Tom Keatinge is Director of the Centre for Financial Crime & Security Studies at The Royal United Services Institute, a London-based defence and security think-tank. He is the author of The Role of Finance in Defeating Al-Shabaab and Identifying Foreign Terrorist Fighters: The Role of Public-Private Partnership, Information Sharing and Financial Intelligence. Prior to joining RUSI he was an investment banker for 20 years at J.P. Morgan.

In mid-October, the UN Monitoring Group on Somalia and Eritrea published its latest report confirming that despite years of effort and the recent territorial gains that AMISOM (the African Union’s mission in Somalia) and the Somali government have made against al-Shabaab, the group continues to garner the finances it needs to remain militarily active and function as a quasi-government in the areas of Somalia that it controls.

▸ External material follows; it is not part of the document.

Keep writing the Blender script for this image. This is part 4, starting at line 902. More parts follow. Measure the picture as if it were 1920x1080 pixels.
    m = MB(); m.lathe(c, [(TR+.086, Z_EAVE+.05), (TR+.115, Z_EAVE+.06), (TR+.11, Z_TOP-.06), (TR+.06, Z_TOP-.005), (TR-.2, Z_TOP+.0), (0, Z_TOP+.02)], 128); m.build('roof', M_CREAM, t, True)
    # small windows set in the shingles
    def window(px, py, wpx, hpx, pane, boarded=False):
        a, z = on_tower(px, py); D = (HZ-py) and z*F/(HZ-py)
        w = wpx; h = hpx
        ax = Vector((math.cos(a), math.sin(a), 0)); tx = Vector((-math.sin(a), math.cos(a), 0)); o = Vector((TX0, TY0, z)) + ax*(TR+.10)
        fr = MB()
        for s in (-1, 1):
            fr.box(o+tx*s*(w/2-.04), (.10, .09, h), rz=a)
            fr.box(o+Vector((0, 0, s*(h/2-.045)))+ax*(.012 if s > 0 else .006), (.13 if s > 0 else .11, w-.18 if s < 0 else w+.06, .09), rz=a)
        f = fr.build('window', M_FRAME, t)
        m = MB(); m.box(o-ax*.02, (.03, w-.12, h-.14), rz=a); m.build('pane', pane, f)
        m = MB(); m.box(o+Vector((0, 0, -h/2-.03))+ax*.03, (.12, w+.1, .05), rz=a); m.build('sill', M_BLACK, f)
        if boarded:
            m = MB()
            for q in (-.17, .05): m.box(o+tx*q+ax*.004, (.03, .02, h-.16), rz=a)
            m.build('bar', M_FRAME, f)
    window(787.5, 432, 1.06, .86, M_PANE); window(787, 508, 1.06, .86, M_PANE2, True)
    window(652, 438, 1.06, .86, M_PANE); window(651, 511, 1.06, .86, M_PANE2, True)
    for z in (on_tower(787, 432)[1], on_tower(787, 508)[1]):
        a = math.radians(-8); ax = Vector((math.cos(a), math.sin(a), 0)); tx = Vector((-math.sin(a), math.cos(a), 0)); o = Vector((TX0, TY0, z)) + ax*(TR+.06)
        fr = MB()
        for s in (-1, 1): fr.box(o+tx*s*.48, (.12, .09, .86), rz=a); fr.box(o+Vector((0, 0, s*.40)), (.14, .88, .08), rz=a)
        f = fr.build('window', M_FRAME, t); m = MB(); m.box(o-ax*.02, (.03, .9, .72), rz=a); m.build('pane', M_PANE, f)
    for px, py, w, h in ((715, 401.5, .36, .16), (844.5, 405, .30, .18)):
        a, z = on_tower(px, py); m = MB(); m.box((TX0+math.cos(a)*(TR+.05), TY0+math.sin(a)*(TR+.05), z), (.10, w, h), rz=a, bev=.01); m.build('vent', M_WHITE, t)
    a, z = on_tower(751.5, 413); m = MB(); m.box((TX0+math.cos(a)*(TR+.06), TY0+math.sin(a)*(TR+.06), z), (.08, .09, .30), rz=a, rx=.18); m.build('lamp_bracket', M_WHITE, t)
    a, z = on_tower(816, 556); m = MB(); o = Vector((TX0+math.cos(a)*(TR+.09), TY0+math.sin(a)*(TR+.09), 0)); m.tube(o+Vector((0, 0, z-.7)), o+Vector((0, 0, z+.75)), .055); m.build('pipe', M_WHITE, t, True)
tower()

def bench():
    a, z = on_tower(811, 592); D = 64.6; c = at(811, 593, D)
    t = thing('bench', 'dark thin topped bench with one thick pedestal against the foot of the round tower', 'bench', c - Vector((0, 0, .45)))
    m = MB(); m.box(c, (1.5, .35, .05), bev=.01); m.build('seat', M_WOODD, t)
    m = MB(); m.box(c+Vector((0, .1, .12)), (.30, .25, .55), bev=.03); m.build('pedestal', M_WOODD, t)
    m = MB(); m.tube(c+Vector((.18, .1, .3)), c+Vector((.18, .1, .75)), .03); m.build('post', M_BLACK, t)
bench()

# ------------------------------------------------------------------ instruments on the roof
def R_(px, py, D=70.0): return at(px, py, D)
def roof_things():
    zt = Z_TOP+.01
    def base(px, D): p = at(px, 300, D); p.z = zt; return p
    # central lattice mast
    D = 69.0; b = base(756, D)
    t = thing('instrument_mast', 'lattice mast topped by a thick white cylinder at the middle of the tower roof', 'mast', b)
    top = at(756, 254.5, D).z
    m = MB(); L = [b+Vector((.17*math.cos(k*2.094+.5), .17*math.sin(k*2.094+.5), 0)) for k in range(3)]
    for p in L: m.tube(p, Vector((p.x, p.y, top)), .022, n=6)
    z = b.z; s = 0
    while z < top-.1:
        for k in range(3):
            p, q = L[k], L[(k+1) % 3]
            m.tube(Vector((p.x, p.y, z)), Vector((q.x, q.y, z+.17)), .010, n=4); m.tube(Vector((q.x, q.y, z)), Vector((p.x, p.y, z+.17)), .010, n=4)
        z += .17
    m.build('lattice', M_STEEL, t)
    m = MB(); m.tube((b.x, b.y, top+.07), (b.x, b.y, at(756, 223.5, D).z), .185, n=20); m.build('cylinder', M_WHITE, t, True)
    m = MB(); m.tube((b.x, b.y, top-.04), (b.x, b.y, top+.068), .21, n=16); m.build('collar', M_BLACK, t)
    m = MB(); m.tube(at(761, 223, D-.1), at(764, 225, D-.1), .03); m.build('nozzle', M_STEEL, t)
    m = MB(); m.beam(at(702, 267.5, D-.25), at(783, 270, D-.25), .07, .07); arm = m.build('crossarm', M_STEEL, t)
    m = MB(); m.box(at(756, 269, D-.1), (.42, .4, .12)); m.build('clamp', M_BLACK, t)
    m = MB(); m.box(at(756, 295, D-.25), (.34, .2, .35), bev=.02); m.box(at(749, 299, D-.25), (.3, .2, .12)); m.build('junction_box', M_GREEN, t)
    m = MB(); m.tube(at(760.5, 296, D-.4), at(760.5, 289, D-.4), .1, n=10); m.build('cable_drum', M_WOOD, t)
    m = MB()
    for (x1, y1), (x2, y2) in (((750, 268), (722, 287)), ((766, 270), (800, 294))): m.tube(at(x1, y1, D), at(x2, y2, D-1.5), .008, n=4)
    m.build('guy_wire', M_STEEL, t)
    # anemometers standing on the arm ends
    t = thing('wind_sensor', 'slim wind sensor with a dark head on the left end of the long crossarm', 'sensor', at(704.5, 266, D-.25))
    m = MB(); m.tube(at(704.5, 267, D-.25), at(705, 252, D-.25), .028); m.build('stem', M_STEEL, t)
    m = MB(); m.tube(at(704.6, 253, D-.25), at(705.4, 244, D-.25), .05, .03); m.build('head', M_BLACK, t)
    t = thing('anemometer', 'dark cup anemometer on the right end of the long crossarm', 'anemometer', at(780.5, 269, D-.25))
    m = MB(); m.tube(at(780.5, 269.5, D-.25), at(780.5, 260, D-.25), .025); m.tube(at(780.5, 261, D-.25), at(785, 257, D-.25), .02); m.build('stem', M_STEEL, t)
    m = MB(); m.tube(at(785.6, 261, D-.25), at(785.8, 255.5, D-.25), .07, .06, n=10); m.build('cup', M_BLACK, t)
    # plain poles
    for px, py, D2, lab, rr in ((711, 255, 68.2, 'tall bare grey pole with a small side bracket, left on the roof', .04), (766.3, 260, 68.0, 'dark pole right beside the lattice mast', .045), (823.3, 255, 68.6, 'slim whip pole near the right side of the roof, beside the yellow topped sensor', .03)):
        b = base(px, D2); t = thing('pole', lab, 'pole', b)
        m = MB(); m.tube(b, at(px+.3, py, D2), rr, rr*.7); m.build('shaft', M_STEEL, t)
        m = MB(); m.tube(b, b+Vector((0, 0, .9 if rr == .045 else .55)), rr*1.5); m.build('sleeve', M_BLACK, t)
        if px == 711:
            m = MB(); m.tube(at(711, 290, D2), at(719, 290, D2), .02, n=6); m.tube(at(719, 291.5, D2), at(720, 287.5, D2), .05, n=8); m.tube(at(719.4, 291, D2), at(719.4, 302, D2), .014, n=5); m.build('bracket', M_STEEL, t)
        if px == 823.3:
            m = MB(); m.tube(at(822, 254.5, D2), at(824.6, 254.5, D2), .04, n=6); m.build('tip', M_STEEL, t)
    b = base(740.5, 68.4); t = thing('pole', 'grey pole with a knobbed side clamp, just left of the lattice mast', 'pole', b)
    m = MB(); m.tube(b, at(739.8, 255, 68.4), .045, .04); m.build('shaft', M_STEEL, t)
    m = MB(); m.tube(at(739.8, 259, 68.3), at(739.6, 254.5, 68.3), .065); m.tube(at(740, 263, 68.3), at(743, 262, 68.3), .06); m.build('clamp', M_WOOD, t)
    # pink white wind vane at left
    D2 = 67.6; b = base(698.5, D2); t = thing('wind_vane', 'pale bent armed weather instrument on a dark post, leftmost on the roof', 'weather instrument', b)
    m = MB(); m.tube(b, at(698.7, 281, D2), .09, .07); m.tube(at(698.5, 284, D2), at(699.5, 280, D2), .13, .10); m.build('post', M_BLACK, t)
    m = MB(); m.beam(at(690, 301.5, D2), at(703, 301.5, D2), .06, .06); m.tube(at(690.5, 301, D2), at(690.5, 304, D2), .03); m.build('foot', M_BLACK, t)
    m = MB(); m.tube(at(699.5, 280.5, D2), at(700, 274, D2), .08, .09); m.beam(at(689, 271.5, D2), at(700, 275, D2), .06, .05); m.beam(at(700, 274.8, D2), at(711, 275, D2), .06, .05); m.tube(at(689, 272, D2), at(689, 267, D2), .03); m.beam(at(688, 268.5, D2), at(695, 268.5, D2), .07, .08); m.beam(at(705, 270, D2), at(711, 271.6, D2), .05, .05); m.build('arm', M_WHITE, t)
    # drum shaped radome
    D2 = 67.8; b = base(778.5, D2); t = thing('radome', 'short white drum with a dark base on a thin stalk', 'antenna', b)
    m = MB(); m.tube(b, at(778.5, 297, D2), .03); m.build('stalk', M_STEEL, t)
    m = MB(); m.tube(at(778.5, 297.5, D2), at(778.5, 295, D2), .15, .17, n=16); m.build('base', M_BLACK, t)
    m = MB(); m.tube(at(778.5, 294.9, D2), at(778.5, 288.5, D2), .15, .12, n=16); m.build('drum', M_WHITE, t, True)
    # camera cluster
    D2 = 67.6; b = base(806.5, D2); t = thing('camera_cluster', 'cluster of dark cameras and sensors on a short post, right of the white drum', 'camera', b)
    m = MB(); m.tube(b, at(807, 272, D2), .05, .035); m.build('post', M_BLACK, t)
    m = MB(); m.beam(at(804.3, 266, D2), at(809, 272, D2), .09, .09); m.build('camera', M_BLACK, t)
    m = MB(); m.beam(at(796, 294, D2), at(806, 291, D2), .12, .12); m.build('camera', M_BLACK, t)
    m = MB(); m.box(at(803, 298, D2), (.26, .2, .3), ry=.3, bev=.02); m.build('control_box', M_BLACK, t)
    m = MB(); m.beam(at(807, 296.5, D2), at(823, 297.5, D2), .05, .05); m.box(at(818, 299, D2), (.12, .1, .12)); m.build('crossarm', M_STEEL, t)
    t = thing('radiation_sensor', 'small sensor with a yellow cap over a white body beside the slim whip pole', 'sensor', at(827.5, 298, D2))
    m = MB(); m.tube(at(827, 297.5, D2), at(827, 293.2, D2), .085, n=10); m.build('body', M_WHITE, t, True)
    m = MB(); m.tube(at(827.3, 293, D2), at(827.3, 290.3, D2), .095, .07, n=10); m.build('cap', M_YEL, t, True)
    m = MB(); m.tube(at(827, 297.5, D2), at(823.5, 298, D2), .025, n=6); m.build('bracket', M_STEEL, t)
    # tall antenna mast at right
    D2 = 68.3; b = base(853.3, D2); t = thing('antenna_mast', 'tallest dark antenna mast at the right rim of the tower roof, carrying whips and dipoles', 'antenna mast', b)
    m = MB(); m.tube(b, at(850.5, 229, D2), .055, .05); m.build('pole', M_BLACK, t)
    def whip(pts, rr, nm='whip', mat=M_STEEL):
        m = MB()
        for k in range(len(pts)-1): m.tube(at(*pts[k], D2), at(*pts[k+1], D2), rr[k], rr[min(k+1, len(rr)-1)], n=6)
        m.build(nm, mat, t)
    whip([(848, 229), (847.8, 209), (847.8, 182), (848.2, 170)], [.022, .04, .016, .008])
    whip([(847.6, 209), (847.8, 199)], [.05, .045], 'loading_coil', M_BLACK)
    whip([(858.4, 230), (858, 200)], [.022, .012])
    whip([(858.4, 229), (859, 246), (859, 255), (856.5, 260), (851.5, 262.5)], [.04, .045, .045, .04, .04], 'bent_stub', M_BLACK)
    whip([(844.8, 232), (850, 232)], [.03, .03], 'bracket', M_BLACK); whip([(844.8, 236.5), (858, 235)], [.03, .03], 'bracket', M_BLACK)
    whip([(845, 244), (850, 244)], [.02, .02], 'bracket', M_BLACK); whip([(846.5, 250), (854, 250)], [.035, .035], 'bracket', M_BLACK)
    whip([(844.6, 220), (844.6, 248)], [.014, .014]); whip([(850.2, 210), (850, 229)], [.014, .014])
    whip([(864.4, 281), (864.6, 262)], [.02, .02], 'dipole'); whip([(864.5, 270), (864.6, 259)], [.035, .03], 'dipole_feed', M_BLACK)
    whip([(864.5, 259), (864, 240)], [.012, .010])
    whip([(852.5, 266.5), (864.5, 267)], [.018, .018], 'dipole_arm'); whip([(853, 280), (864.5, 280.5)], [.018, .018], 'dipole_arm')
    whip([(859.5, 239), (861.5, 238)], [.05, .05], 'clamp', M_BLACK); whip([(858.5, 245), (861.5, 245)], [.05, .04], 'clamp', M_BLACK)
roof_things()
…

Al-Shabaab first came to prominence in 2006 when it led a nationalist struggle against the invading Ethiopian army following the collapse of Somalia’s Islamic Courts Union government. After Ethiopia’s withdrawal from Somalia in 2009, al-Shabaab began to adopt a far more extremist ideology, pledging allegiance to Osama bin Laden and mirroring the language of al-Qaeda. Al-Shabaab began promoting Somalia as a jihad destination where the ‘far enemy’ of the U.S. and regional governments, as well as the ‘near enemy’ in the form of the ‘apostate’ local government, could be battled in the name of Islam. Throughout this time, sustainable finance keyed the survival of al-Shabaab.